Friday Memes: Thornyhold by Mary Stewart

Happy Friday everybody!
Book Beginnings on Friday is now hosted by Rose City Reader. The Friday 56 is hosted at Freda's Voice. Check out the links above for the rules and for the posts of the participants each week. Don’t dig for your favorite book, the coolest, the most intellectual. Use the CLOSEST.

This week I am spotlighting Thornyhold by Mary Stewart. I recently discovered a series of books called Rediscovered Classics done by Chicago Review Press which is reprinting a number of books I remember reading years ago. I thought I had read everything Mary Stewart wrote but somehow this one has eluded me until now. Here is the description from Amazon:
During Gilly Ramsey’s lonely childhood, the occasional brief visits of her mother’s cousin were a delight, seeming like visits of a fairy godmother.

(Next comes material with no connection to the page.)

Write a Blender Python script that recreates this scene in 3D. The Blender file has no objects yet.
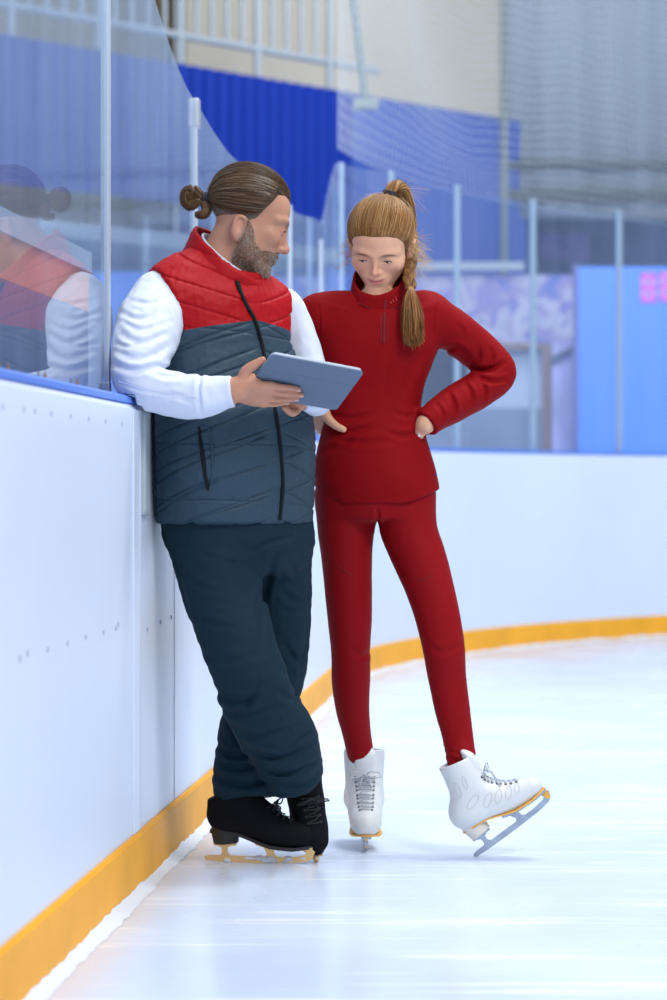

Years later, when Gilly inherits Thornyhold, her house, she discovers that her cousin, with her still room and herbalist practices—and her undoubted powers—had long been known to the locals as a witch. She is approached by neighbors, some innocent, some not so innocent, but all assuming that she, too, is a witch, and a possible addition to the local coven. Gilly finds there is some truth in this, for she discovers that she can call on a kind of power in difficult moments. This wonderful novel from bestselling author Mary Stewart is delicate in its perception of a young woman’s falling in love, delightful in its portrayal of the English countryside, and skilled in its creation of a world full of magic.
Beginning:
I suppose that my mother could have been a witch if she'd chosen to. But she met my father, who was a rather saintly clergyman, and he cancelled her out. 
Friday 56: 
Slowly, as I lay with open eyes, the darkness dissolved into shapes of varying blackness; the room was a cave of blackness with the faint oblongs of the uncurtained windows showing indigo.